In a further step, Berdyaev suggests that our own human experiences of creativity and freedom therefore offer a genuine analogy into what divine creativity itself means. With some help from the mystical tradition, especially Boehme and Eckhart, Berdyaev explains that divine creativity is not a simple matter of absolute ‘Fiat!’, but that God himself is engaged in a process of self-creation: that there is a kind of nothingness or abyss within the divine life, and that God ‘becomes’ Creator by self-creation out of this nothing. God is only ‘Light’ by transfiguring the darkness of his own pre-divine depths. Furthermore, this process of divine self-creation is not conceived by Berdyaev as something occurring temporally ‘before’ the world, but is understood as revealed within and through the interdependence of divine and human. In other words, it is precisely in and through the creative transformation of suffering and the creative contestation of the history of nothingness that is exemplified in the passion narrative and encountered in innumerable instances of creative living that God ‘becomes’ Creator. Although possibly unaware of Berdyaev, a not dissimilar vision is encountered in the novels and spiritual writings of Nikos Kazantzakis.[10] In his best-known work, The Last Temptation of Christ, we see just this inversion: that instead of a ‘perfect’ Christ arriving in the world to save it from itself, Christ becomes Christ through all the madness, physical suffering and human betrayal that he experiences. When Christ is also understood—as Kazantzakis understood him—as representing universal human possibilities, we may also say that, through Christ human beings become ‘Saviours of God’, perhaps Kazantzakis’ most provocative phrase but one that (despite his excommunication from the Orthodox Church) has a properly theological meaning.

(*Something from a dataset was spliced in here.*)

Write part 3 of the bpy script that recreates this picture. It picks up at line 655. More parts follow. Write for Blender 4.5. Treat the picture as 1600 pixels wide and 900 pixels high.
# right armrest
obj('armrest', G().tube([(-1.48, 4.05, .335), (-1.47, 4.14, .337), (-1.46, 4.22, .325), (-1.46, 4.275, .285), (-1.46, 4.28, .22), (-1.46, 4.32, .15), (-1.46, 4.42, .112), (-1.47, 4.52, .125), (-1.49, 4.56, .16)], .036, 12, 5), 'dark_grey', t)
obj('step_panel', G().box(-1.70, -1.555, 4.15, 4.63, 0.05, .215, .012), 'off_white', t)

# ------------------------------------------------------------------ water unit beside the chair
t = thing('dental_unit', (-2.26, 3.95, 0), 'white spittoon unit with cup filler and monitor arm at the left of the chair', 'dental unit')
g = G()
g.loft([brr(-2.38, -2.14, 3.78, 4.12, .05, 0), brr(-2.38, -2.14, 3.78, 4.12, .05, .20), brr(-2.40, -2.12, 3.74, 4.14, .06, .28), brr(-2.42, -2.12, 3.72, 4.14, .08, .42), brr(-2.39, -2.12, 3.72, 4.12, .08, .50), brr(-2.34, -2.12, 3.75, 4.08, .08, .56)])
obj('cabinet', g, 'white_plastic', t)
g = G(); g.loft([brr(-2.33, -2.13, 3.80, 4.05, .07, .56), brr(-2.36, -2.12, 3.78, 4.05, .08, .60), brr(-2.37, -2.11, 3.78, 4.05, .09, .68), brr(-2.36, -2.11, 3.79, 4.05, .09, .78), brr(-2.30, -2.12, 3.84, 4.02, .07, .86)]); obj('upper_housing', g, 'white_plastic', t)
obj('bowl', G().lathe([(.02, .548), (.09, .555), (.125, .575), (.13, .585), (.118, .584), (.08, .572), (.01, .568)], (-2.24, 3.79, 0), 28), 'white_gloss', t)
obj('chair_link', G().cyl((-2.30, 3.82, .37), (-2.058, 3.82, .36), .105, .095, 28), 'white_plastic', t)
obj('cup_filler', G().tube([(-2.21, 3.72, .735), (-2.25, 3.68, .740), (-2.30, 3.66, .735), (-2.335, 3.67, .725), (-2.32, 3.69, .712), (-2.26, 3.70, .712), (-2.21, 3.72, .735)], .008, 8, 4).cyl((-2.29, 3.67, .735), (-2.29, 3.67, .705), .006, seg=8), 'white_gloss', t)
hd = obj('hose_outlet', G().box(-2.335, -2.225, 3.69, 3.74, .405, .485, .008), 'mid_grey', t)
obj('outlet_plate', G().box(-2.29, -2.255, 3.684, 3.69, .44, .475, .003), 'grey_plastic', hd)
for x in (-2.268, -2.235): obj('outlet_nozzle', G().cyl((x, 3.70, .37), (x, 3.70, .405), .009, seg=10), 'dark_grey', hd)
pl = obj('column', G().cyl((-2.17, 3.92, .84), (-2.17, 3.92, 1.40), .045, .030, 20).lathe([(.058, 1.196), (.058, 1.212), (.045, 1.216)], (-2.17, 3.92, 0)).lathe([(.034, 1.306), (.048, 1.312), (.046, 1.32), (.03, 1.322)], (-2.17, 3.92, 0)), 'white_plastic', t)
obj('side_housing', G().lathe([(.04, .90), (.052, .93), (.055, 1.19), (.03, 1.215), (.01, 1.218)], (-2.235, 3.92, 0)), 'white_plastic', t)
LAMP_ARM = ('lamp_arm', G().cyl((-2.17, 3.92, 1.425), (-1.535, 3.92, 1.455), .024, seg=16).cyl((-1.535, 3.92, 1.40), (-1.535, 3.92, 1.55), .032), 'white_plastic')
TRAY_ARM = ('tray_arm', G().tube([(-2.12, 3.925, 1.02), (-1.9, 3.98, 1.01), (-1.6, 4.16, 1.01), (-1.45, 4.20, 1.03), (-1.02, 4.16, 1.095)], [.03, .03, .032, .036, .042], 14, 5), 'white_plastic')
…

Again, we do not need to be forced into an either/or, but are at liberty to understand this in terms of an expansive reciprocal process, as divine creativity calls forth human creativity that calls forth divine creativity ... ad infinitum, or, better, until we experience the breakthrough to the dimension of ultimacy, to the eschatological reality that does not bring history to an end but makes history possible, to the re-creation of the image and likeness of God amongst striving, suffering, culpable human beings, to the end that is our beginning.



[1] J. Maritain, Art and Scholasticism (London: Sheed and Ward, 1933), p. 63.

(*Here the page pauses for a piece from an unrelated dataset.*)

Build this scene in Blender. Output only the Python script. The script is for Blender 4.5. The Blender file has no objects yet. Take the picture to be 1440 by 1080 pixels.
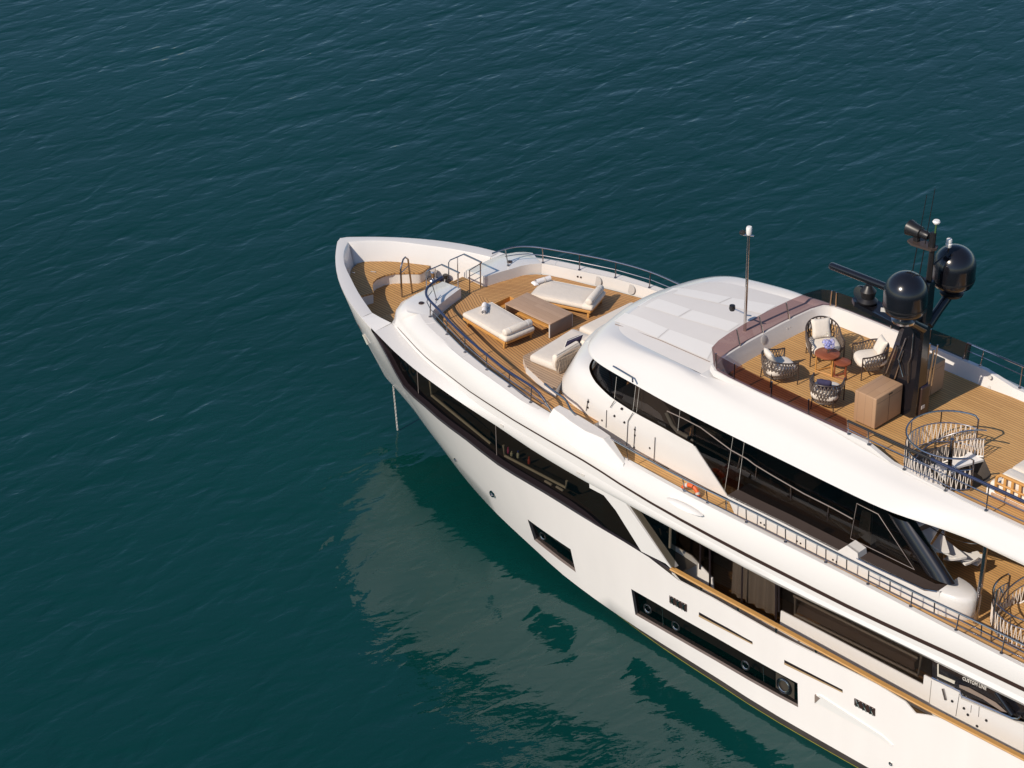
import bpy, bmesh, math, random
import numpy as np
from mathutils import Vector, Matrix, Quaternion
random.seed(7)
R = math.radians
scene = bpy.context.scene
COL = scene.collection

# ------------------------------------------------------------------ camera
# world axes: X runs from the bow towards the stern, Y to starboard, Z up, waterline z = 0 (metres)
FPX, PITCH, YAW = 3800.0, R(30.3), R(45.6)
CAM = np.array([50.82995, -44.99020, 39.84121])
_bow = np.array([-1, 0, 0.]); _stb = np.array([0, 1, 0.])
_h = math.cos(YAW) * _bow + math.sin(YAW) * _stb
_r = -math.sin(YAW) * _bow + math.cos(YAW) * _stb
_F = math.cos(PITCH) * _h - math.sin(PITCH) * np.array([0, 0, 1.])
_U = math.sin(PITCH) * _h + math.cos(PITCH) * np.array([0, 0, 1.])
cam_d = bpy.data.cameras.new("camera"); cam_d.sensor_width = 36.0; cam_d.lens = FPX / 1440 * 36
cam_d.clip_start = 0.5; cam_d.clip_end = 9000
cam = bpy.data.objects.new("camera", cam_d); COL.objects.link(cam)
cam.matrix_world = Matrix(((_r[0], _U[0], -_F[0], CAM[0]), (_r[1], _U[1], -_F[1], CAM[1]),
                           (_r[2], _U[2], -_F[2], CAM[2]), (0, 0, 0, 1)))
scene.camera = cam

# ------------------------------------------------------------------ sky, sun, exposure
SUN_EL = R(38)
sdir = Vector((-0.05, -1, 0)).normalized() * math.cos(SUN_EL) + Vector((0, 0, math.sin(SUN_EL)))
world = bpy.data.worlds.new("World"); scene.world = world; world.use_nodes = True
wn = world.node_tree; wn.nodes.clear()
sky = wn.nodes.new("ShaderNodeTexSky"); sky.sky_type = 'NISHITA'; sky.sun_disc = False
sky.sun_elevation = SUN_EL; sky.sun_rotation = R(183); sky.air_density = 1.0; sky.dust_density = 0.3; sky.ozone_density = 3.0; sky.altitude = 600
bg = wn.nodes.new("ShaderNodeBackground"); bg.inputs[1].default_value = 0.105
wo = wn.nodes.new("ShaderNodeOutputWorld")
wn.links.new(sky.outputs[0], bg.inputs[0]); wn.links.new(bg.outputs[0], wo.inputs[0])
sun_d = bpy.data.lights.new("sun", 'SUN'); sun_d.energy = 4.1; sun_d.angle = R(0.5); sun_d.color = (1.0, 0.88, 0.74)
sun = bpy.data.objects.new("sun", sun_d); COL.objects.link(sun)
sun.rotation_euler = (-sdir).to_track_quat('-Z', 'Y').to_euler(); sun.location = (0, -40, 60)
scene.view_settings.view_transform = 'Standard'; scene.view_settings.look = 'None'
scene.view_settings.exposure = 0.14; scene.view_settings.gamma = 1.0
scene.render.engine = 'CYCLES'
scene.cycles.max_bounces = 8; scene.cycles.transparent_max_bounces = 24

# ------------------------------------------------------------------ surveying helpers: sight lines measured in the photo meet known planes of the boat
def ray(px, py): return _F + _r * ((px - 720) / FPX) - _U * ((py - 540) / FPX)
def PZ(px, py, z):
    d = ray(px, py); return CAM + d * ((z - CAM[2]) / d[2])
def PY(px, py, y):
    d = ray(px, py); return CAM + d * ((y - CAM[1]) / d[1])
def PX(px, py, x):
    d = ray(px, py); return CAM + d * ((x - CAM[0]) / d[0])
def ON(px, py, yf):                       # sight line meets the port surface y = -yf(x, z)
    y = -3.0
    for _ in range(40):
        P = PY(px, py, y); y = 0.5 * y - 0.5 * yf(P[0], P[2])
    return PY(px, py, y)
def zz(ox, oy, k, pts): return [(ox + a / k, oy + b / k) for a, b in pts]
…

[2] L. Shiner, The Invention of Art. A Cultural History (Chicago: Chicago University Press, 2001), p. 23.

[3] Ibid., p. 24.

[4] P. Conrad, Creation. Artists, Gods & Origins (London: Thames and Hudson, 2007).

[5] Ibid., p. 13.

[6] Ibid., p. 28.

[7] One of the problematic aspects of this Christocentric approach to scripture was its association with tropes of anti-Semitism. In re-affirming a Christocentric approach, I am not doing so in order to legitimate an analogous Christian colonization of the Jewish Scriptures. Although Christian and Jewish communities both claim grounding in the Hebrew Scriptures, there is an important sense in which these are not, in fact, the ‘same’ text. Furthermore, the Jewish community has developed its own models of interpreting these texts that offer their own solutions to what many modern readers encounter as the ‘scandalous’ aspects of these ancient writings.  For example, the Jewish tradition has been far more tolerant of divergent readings, allowing texts to bear multiple meanings in a manner not reducible to the Christocentric hierarchy of Christian allegorical interpretation.

[8] S. Kierkegaard, The Concept of Anxiety (Princeton: Princeton University Press, 1980), p. 41.

[9] Conrad, op. cit., p. 14.

[10] For further discussion of the commonalities between Berdyaev and Kazantzakis, see Lewis Owens, ‘Metacommunism: Kazantzakis, Berdyaev and the “New Middle Age” in Slavic and East European Journal Vol. 45, no. 3 (2001), pp. 431-50.